Thomas Fabius : le flambeur met le feu au Rocher

L’affaire de la dette de jeu du fils Fabius sème le trouble à la Société des Bains de mer. Et la justice française ne lâche pas la piste du blanchiment.

Une scène surréaliste s’est déroulée voici quelques jours à Monaco, à l’occasion de l’assemblée générale de la Société des Bains de mer. Face à face : le président délégué de la SBM, Jean-Luc Biamonti, et un petit porteur belge très remonté contre l’affaire Fabius. Et on le comprend. Depuis quatre ans en effet, la SBM connaît de grosses difficultés financières. Elle n’a pas versé le moindre dividende à ses actionnaires. Alors, imaginer que d’un revers de manche la direction ait pu effacer une dette de jeu de 700 000 euros ne pouvait qu’irriter des actionnaires qui avalent de travers les chiffres noirs : perte de 51 millions sur le dernier exercice, moins 15 millions de chiffre d’affaires pour les jeux… Visiblement gêné face aux questions de notre porteur, le président eut une réponse péremptoire : “Nous n’effaçons pas les dettes de jeu, nous ne l’avons jamais fait et nous n’avons pas l’intention de commencer.”

Affaire d’État

Ce que l’on baptise ici “affaire Fabius” sonne désormais comme une affaire d’État. Ou plutôt d’État dans l’État, car la SBM est le principal moteur de l’économie locale. À Monaco, on chouchoute les meilleurs joueurs, on les invite au “trou”, une salle réservée dans le casino de Monte-Carlo pour les fortunes les plus dépensières sur le tapis vert. La SBM paie chambre d’hôtel, avion, restaurant et autres petits extras. Parmi ces VIP du jeu figurait en 2011-2012 un certain Thomas Fabius. Le roi de la flambe aurait perdu près de 1,9 million d’euros en juillet 2012, date qui marque sa dernière apparition sur le territoire de la Principauté. Information qui demeure à confirmer.

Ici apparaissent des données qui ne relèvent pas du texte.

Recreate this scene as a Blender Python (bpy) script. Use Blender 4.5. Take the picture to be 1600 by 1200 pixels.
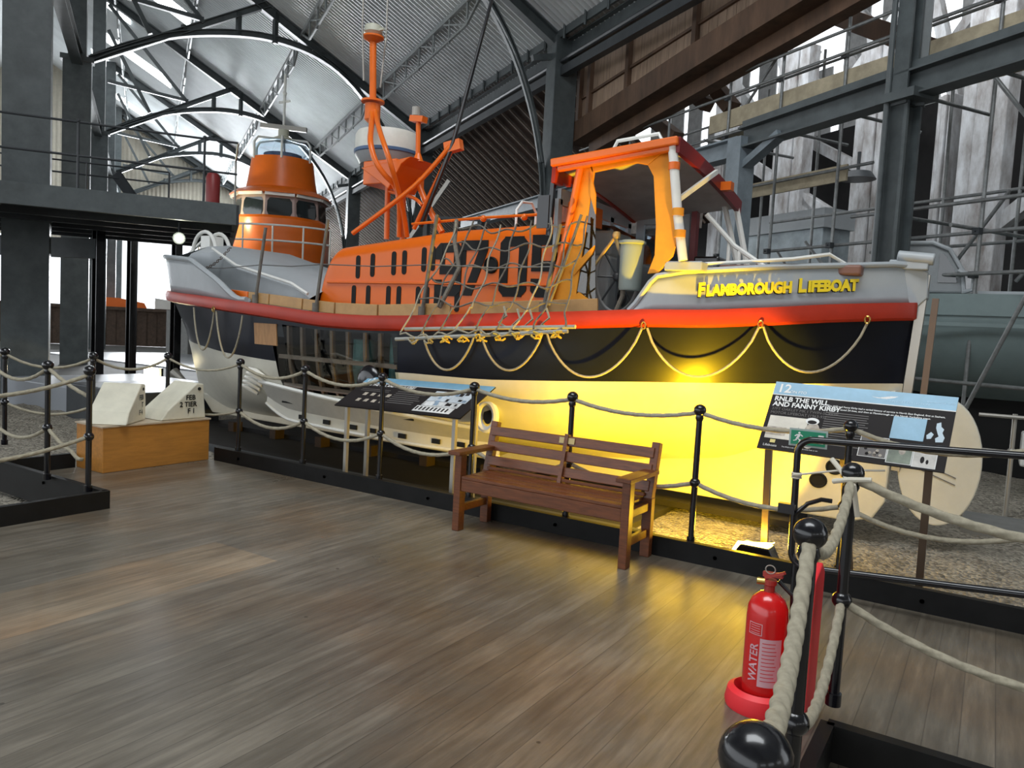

Jadis persona grata, Thomas Fabius est voué aux gémonies princières depuis que deux magistrats du pôle financier de Paris – Roger Le Loire et René Cros – ont lancé une commission rogatoire pour élucider cette affaire des 700 000 euros et tenter d’identifier l’origine des fonds dépensés par le fils du ministre des Affaires étrangères. Condamné en juin 2011 pour “abus de confiance”, Thomas Fabius est désormais visé par une instruction pour détournement de fonds et blanchiment après avoir acquis à Paris un appartement de 285 m2 au prix de 7 millions d’euros. Problème : il n’est pas imposable.

Thomas Fabius jouait les seigneurs

La piste monégasque n’en prend que plus d’importance. Y a-t-il eu ou non effacement de dette de jeu ? Pour tenter d’en savoir davantage, les policiers français ont procédé à l’audition le 19 septembre d’un haut cadre de la SBM. D’après certaines sources, il semble qu’après avoir bénéficié à plusieurs reprises des largesses de la Société de financement et d’encaissement (SFE) qui ouvre des lignes de crédit aux joueurs, Thomas Fabius se soit engagé à ne plus recourir à cet organisme. Malheureusement, la “bourde” d’un inspecteur inexpérimenté lui aurait permis de jouer 700 000 euros sans apporter de garantie… Hâbleur, fringant et bruyant dans les salles de jeux, le “fils de” avait coutume de jouer les seigneurs. Il n’hésitait pas à lancer d’imposants pourboires au personnel, jusqu’à une plaque de 50 000 euros laissée un jour aux croupiers, avec ces mots pleins de suffisance : “Mesdames et messieurs, vous allez assister au plus gros pourboire jamais donné aux valets.” On peut comprendre qu’un cadre ait pu se laisser abuser.

Jeu… de mots à Monaco

Du côté du gouvernement monégasque, on s’attend d’ici quelques semaines à une perquisition au sein du département des finances, qui supervise les activités de la SBM. Le ministre d’État Michel Roger a d’ores et déjà ouvert le parapluie en s’exprimant dans les colonnes de Monaco Hebdo. Celui qui est l’équivalent de notre ministre de l’Économie et des Finances évoque “une affaire interne au casino et purement française”.

S’il n’existe pas d’effacement de dettes à proprement parler, il est en revanche prévu des “remises sur pertes” pour les plus gros montants et les plus gros joueurs. À Monaco, on sait manifestement jouer aussi sur les mots.